Y después en el tiempo siguieron las luchas populares, Pino con su cámara a cuestas, los militantes con sus armas a cuestas, la guerrilla, el regreso inevitable de Perón, y Pino… con su cámara a cuestas. Y el fracaso de la revolución y el ideario del socialismo. Y la muerte de Perón y otra dictadura. Y la carnicería que la siguió, y otra vez el exilio no sólo de Gardel, como filmó, que era su exilio y el de miles de nosotros. Y el fin del exilio pero, como Pino contó con maestría sentimental de esa fractura ontológica entre el ser y el estar en la patria, el dolor y la creación del exilio definitivamente incorporado a nuestra historia.
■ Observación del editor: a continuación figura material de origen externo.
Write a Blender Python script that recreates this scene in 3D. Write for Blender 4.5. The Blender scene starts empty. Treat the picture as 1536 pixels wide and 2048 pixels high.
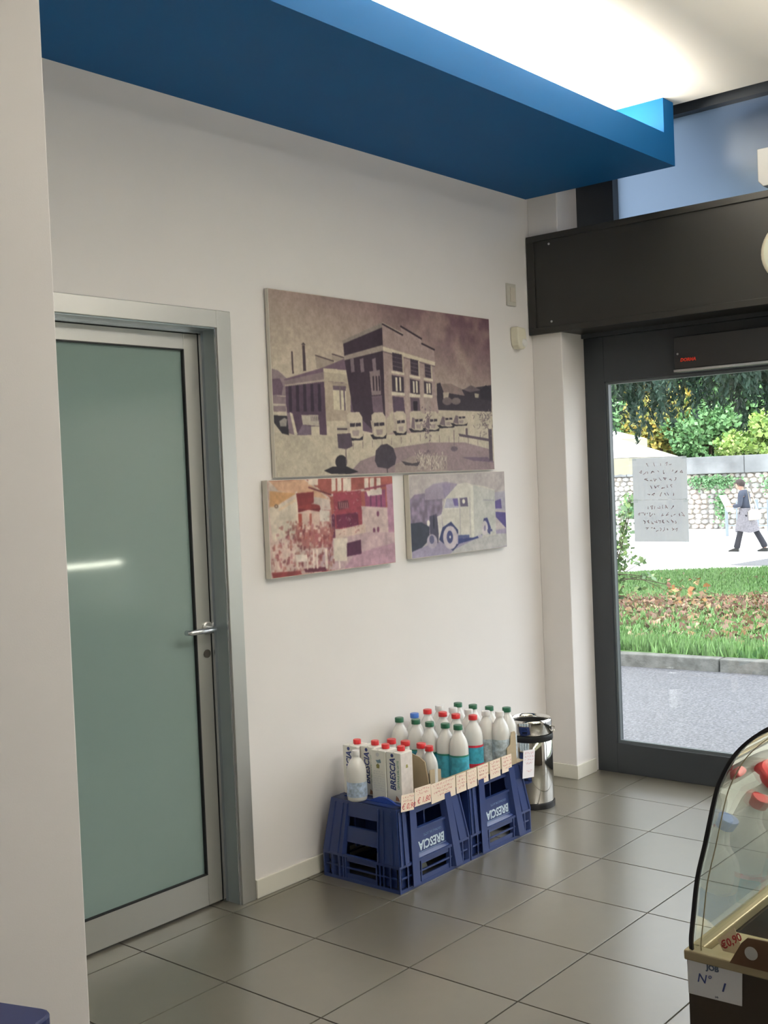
import bpy, math, random
import numpy as np
from mathutils import Vector, Matrix
random.seed(7)
rng = np.random.default_rng(11)
S = bpy.context.scene
COL = S.collection
PI = math.pi

# ------------------------------------------------------------------ camera
YAW, PITCH, ROLL, FPX, EYE = 0.6982417, -0.02964236, -0.04139834, 2282.43, 1.5174
cf = Vector((math.cos(PITCH)*math.cos(YAW), math.cos(PITCH)*math.sin(YAW), math.sin(PITCH)))
cr = cf.cross(Vector((0, 0, 1))).normalized()
cu = cr.cross(cf)
r2 = cr*math.cos(ROLL) + cu*math.sin(ROLL)
u2 = -cr*math.sin(ROLL) + cu*math.cos(ROLL)
cd = bpy.data.cameras.new('camera')
cam = bpy.data.objects.new('camera', cd)
COL.objects.link(cam)
cd.sensor_fit = 'VERTICAL'
cd.sensor_height = 24.0
cd.lens = FPX*24.0/2048.0
cd.clip_start = 0.02
cd.clip_end = 300
M4 = Matrix((r2, u2, -cf)).transposed().to_4x4()
M4.translation = Vector((0, 0, EYE))
cam.matrix_world = M4
S.camera = cam

# ------------------------------------------------------------------ world, lights, exposure
w = bpy.data.worlds.new('overcast')
S.world = w
w.use_nodes = True
wb = w.node_tree.nodes['Background']
wb.inputs[0].default_value = (0.91, 0.94, 1.0, 1)
# standard overcast sky: three times brighter at the zenith than at the horizon
wnt = w.node_tree
wtc = wnt.nodes.new('ShaderNodeTexCoord')
wsx = wnt.nodes.new('ShaderNodeSeparateXYZ')
wmr = wnt.nodes.new('ShaderNodeMapRange')
wmr.inputs['From Min'].default_value = 0.0
wmr.inputs['From Max'].default_value = 1.0
wmr.inputs['To Min'].default_value = 2.5
wmr.inputs['To Max'].default_value = 7.4
wnt.links.new(wtc.outputs['Generated'], wsx.inputs[0])
wnt.links.new(wsx.outputs['Z'], wmr.inputs['Value'])
wnt.links.new(wmr.outputs[0], wb.inputs[1])
S.view_settings.view_transform = 'Standard'
S.view_settings.look = 'None'
S.view_settings.gamma = 1
S.view_settings.use_curve_mapping = False
S.view_settings.exposure = 0.06

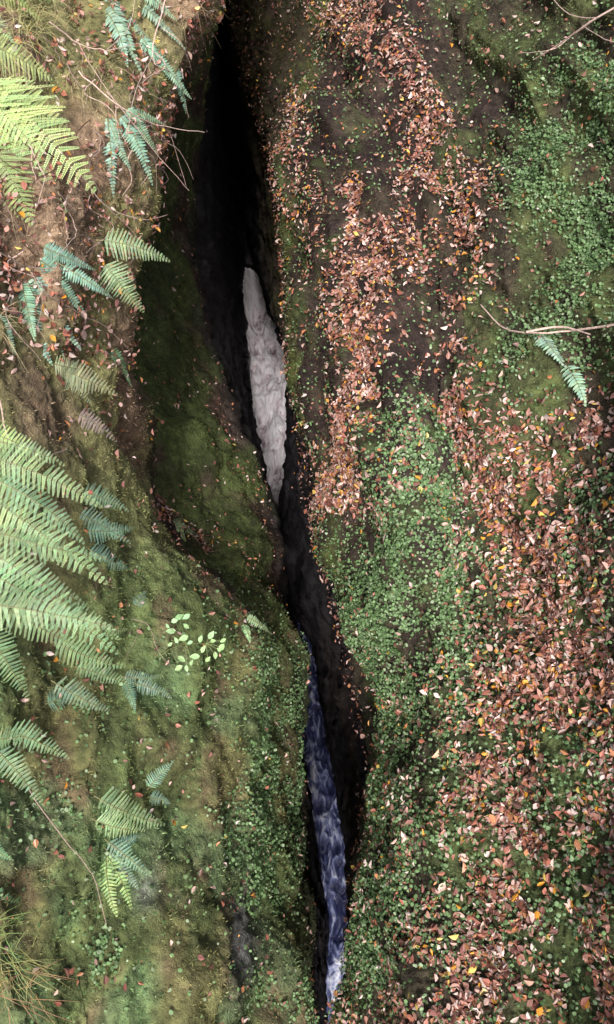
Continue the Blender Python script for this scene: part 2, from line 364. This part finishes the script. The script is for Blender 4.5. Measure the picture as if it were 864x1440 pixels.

Volvimos a compartir la intimidad de una cena en la casa de su gran amigo y maestro de artistas, el pintor Luis Felipe “Yuyo” Noé, poco después del estallido de la crisis de 2001. Y compartimos, como aquella vez en ese departamento de Recoleta, la misma pulsión y urgencia por contar lo que estaba ocurriendo: el despiadado turno del nuevo saqueo de la Argentina. Era una desesperación compartida en esa mesa en la casa de Yuyo, junto a su esposa Nora y mi amigo el gran pintor Aníbal Cedrón. Otra vez, el destino me cruzaba con Pino: su desesperación, cámara en mano, en sus Memorias del saqueo, fue contemporánea a mi libro de entonces, El saqueo de la Argentina. No recuerdo de qué hablamos esa noche. Sí sé que por esas maravillas circulares que dibuja la historia y sobre las que tanto escribió Borges, cuando Pino murió sentí que su obra había logrado ser eterna como la patria que amó y filmó y por la que batalló en la política. Tan eterno, sí, como el agua y el aire.